Fortum is expanding its lithium-ion battery recycling capacity by building a new hydrometallurgical plant in Harjavalta, Finland.

The company maintains the EUR24m (US$29m) investment will be a step in increasing Fortum’s hydrometallurgical recycling capacity and enable production of sustainable battery chemicals.

The new facility will be able to recover scarce metals from old electric vehicle lithium-ion batteries, while also recycling various waste fractions derived throughout the battery supply chain.

With rapid electrification of transportation and the move towards renewable energy sources, demand for lithium-ion batteries is expected to grow more than ten-fold by 2030, significantly increasing the need for critical metals used in production of lithium-ion batteries.

Fortum’s new Harjavalta facility will help meet rising demand for recycled battery materials and enable sustainable recovery of lithium, nickel, cobalt and manganese, which are all essential in manufacturing new EV batteries.

“Fortum is investing in a greener future by further investing in its hydrometallurgical recycling facilities,” said Fortum Recycling & Waste VP, Kalle Saarimaa.

“The new facility in Harjavalta will create approximately 30 jobs in the near future, but its impact will be felt throughout Europe as it will be the largest facility in the market of its kind once completed.”

“Our solid offering covers several key segments of the battery value chain and we look forward to our collaboration with key players in those fields. As the electrification of transportation gathers pace, the raw materials gap faced by the automotive industry is increasingly becoming a serious challenge.

“Our new facility will strongly support the existing Finnish and European battery manufacturing ecosystems, but it will also help the entire industry produce more sustainable batteries in Europe.”

Fortum uses a combination of mechanical and low-CO2 hydrometallurgical technologies to recycle the batteries as sustainably as possible and with the lowest carbon footprint. The lithium-ion batteries are first disassembled and treated during a mechanical process at Fortum’s plant in Ikaalinen.

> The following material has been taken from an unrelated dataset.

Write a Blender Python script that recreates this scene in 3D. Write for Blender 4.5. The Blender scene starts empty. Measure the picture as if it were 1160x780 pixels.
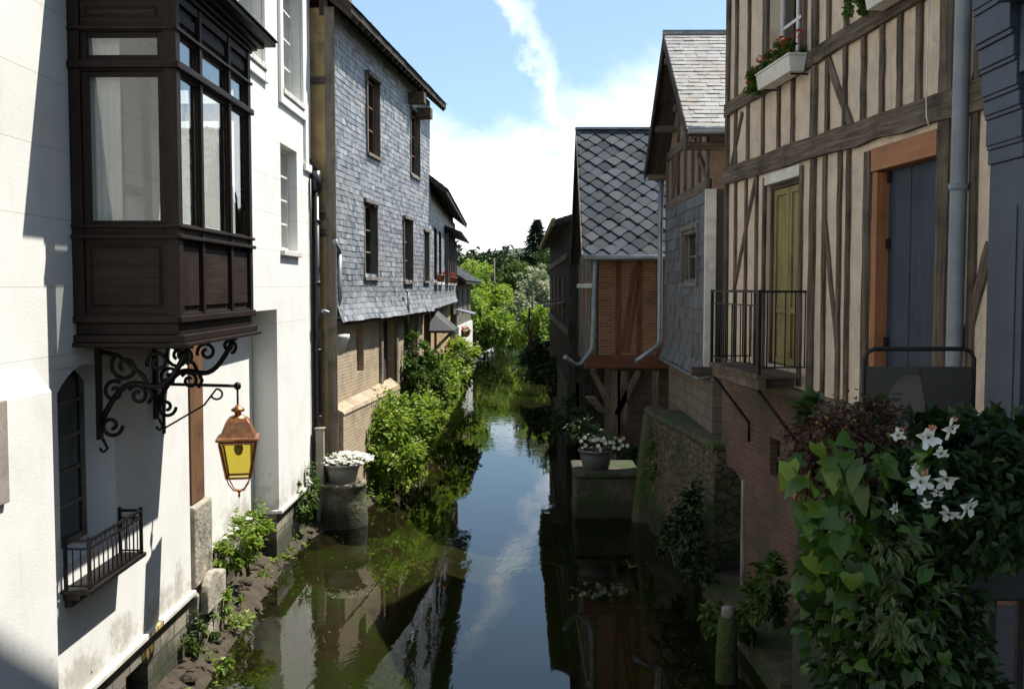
import bpy, bmesh, math, random
from mathutils import Vector, Matrix, Euler, noise
R = math.radians
sc = bpy.context.scene
COL = sc.collection

# ------------------------------------------------------------------ camera, sky, sun, exposure
WATER = -4.3                      # water level; the eye is at z = 0
PITCH, YAW = 3.207, 0.495
cam_d = bpy.data.cameras.new('camera'); cam = bpy.data.objects.new('camera', cam_d); COL.objects.link(cam)
cam_d.sensor_width = 36.0; cam_d.lens = 36.0; cam_d.clip_start = 0.05; cam_d.clip_end = 5000
cam.location = (0, 0, 0); cam.rotation_euler = (R(90 - PITCH), 0, R(YAW))
sc.camera = cam
SUN = Vector((0.90, 0.47, 1.75)).normalized()
elev = math.asin(SUN.z); azim = math.atan2(SUN.x, SUN.y)
sun_d = bpy.data.lights.new('sun', 'SUN'); sun_d.energy = 5.0; sun_d.angle = R(0.5); sun_d.color = (1, .955, .88)
sun = bpy.data.objects.new('sun', sun_d); COL.objects.link(sun)
sun.location = (20, 10, 40); sun.rotation_euler = (-SUN).to_track_quat('-Z', 'Y').to_euler()
world = bpy.data.worlds.new('World'); sc.world = world; world.use_nodes = True
def build_world():
    nt = world.node_tree; N = nt.nodes; L = nt.links; N.clear()
    out = N.new('ShaderNodeOutputWorld'); bg = N.new('ShaderNodeBackground'); bg.inputs[1].default_value = 0.07
    sky = N.new('ShaderNodeTexSky'); sky.sky_type = 'NISHITA'; sky.sun_disc = False
    sky.sun_elevation = elev; sky.sun_rotation = azim; sky.air_density = 1.0; sky.dust_density = .9; sky.ozone_density = .7
    tc = N.new('ShaderNodeTexCoord'); sep = N.new('ShaderNodeSeparateXYZ'); L.new(tc.outputs['Generated'], sep.inputs[0])
    def math_(op, a, b=None, c=None, clamp=False):
        m = N.new('ShaderNodeMath'); m.operation = op; m.use_clamp = clamp
        for i, v in enumerate((a, b, c)):
            if v is None: continue
            if isinstance(v, (int, float)): m.inputs[i].default_value = v
            else: L.new(v, m.inputs[i])
        return m.outputs[0]
    zz = math_('ADD', math_('MAXIMUM', sep.outputs[2], 0.0), .16)
    px = math_('DIVIDE', sep.outputs[0], zz); py = math_('DIVIDE', sep.outputs[1], zz)
    comb = N.new('ShaderNodeCombineXYZ'); L.new(px, comb.inputs[0]); L.new(py, comb.inputs[1])
    mp = N.new('ShaderNodeMapping'); L.new(comb.outputs[0], mp.inputs[0])
    mp.inputs['Location'].default_value = (1.35, .4, 0); mp.inputs['Rotation'].default_value = (0, 0, R(20)); mp.inputs['Scale'].default_value = (1.7, .62, 1)
    nz = N.new('ShaderNodeTexNoise'); nz.inputs['Scale'].default_value = 1.0; nz.inputs['Detail'].default_value = 9
    nz.inputs['Roughness'].default_value = .56; nz.inputs['Distortion'].default_value = .55; L.new(mp.outputs[0], nz.inputs['Vector'])
    low = N.new('ShaderNodeMapRange'); low.interpolation_type = 'SMOOTHSTEP'
    low.inputs[1].default_value = .25; low.inputs[2].default_value = .05; low.inputs[3].default_value = -.06; low.inputs[4].default_value = .31
    L.new(sep.outputs[2], low.inputs[0])
    den = math_('ADD', nz.outputs[0], low.outputs[0])
    ramp = N.new('ShaderNodeMapRange'); ramp.interpolation_type = 'SMOOTHSTEP'
    ramp.inputs[1].default_value = .49; ramp.inputs[2].default_value = .72; ramp.inputs[3].default_value = .17; L.new(den, ramp.inputs[0])
    high = N.new('ShaderNodeMapRange'); high.interpolation_type = 'SMOOTHSTEP'; high.inputs[1].default_value = .45; high.inputs[2].default_value = .8
    high.inputs[3].default_value = 1; high.inputs[4].default_value = .15; L.new(sep.outputs[2], high.inputs[0])
    # one long diagonal wisp of high cloud
    yy = math_('MAXIMUM', sep.outputs[1], .05); uu = math_('DIVIDE', sep.outputs[0], yy); ww = math_('DIVIDE', sep.outputs[2], yy)
    n2 = N.new('ShaderNodeTexNoise'); n2.inputs['Scale'].default_value = 9; n2.inputs['Detail'].default_value = 8; n2.inputs['Roughness'].default_value = .65; L.new(tc.outputs['Generated'], n2.inputs['Vector'])
    line = math_('ADD', math_('MULTIPLY_ADD', math_('SUBTRACT', ww, .255), .5, uu), math_('MULTIPLY', math_('SUBTRACT', n2.outputs[0], .5), .16))
    wisp = N.new('ShaderNodeMapRange'); wisp.interpolation_type = 'SMOOTHSTEP'; wisp.inputs[1].default_value = .034; wisp.inputs[2].default_value = -.006; wisp.inputs[3].default_value = 0; wisp.inputs[4].default_value = 1.0
    L.new(math_('ABSOLUTE', line), wisp.inputs[0])
    wfade = N.new('ShaderNodeMapRange'); wfade.interpolation_type = 'SMOOTHSTEP'; wfade.inputs[1].default_value = .42; wfade.inputs[2].default_value = .30; L.new(ww, wfade.inputs[0])
    wmask = math_('MULTIPLY', math_('MULTIPLY', wisp.outputs[0], wfade.outputs[0]), math_('MULTIPLY_ADD', n2.outputs[0], 2.6, -.62, clamp=True), clamp=True)
    tint = N.new('ShaderNodeMix'); tint.data_type = 'RGBA'; tint.blend_type = 'MULTIPLY'; tint.inputs[0].default_value = 1; L.new(sky.outputs[0], tint.inputs[6]); tint.inputs[7].default_value = (.92, 1.30, 1.45, 1)
    mix = N.new('ShaderNodeMix'); mix.data_type = 'RGBA'; L.new(math_('MAXIMUM', math_('MULTIPLY', ramp.outputs[0], high.outputs[0]), wmask), mix.inputs[0]); L.new(tint.outputs[2], mix.inputs[6])
    mix.inputs[7].default_value = (12.4, 13.0, 13.4, 1)
    L.new(mix.outputs[2], bg.inputs[0]); L.new(bg.outputs[0], out.inputs[0])
build_world()
vs = sc.view_settings; sc.display_settings.display_device = 'sRGB'
vs.view_transform = 'Standard'; vs.look = 'None'; vs.exposure = 0.72; vs.gamma = 1.0; vs.use_curve_mapping = False
sc.cycles.max_bounces = 8; sc.cycles.transparent_max_bounces = 16; sc.cycles.caustics_reflective = False; sc.cycles.caustics_refractive = False
sc.cycles.use_denoising = True; sc.cycles.sample_clamp_indirect = 6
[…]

The battery’s black mass, containing critical metals, is collected and then taken to Harjavalta for hydrometallurgical processing. Fortum is currently operating an industrial-scale hydrometallurgical pilot plant in Harjavalta.

The new facility to be built, which is expected to be operating in 2023, will enable a significant increase in Fortum’s processing and recycling capacity.

The new plant will enable Fortum to recycle the major part of EV batteries reaching their end-of-life in Europe.

In March, Fortum’s hydrometallurgical battery recycling operations were identified as one of four Fortum projects to be shortlisted for the EU’s Innovation Fund for low-carbon technologies. The four Fortum projects made it through to a shortlist of 70 candidates for financing from the EU’s EUR1bn first Innovation Fund.

Fortum has also received IPCEI (Important Project of Common European Interest) grants from Business Finland in conjunction with the EU Commission’s European Battery Innovation project.

The grants were given in conjunction with the development of Fortum’s mechanical recycling plant in Ikaalinen, Finland and the hydrometallurgical recycling plant in Harjavalta.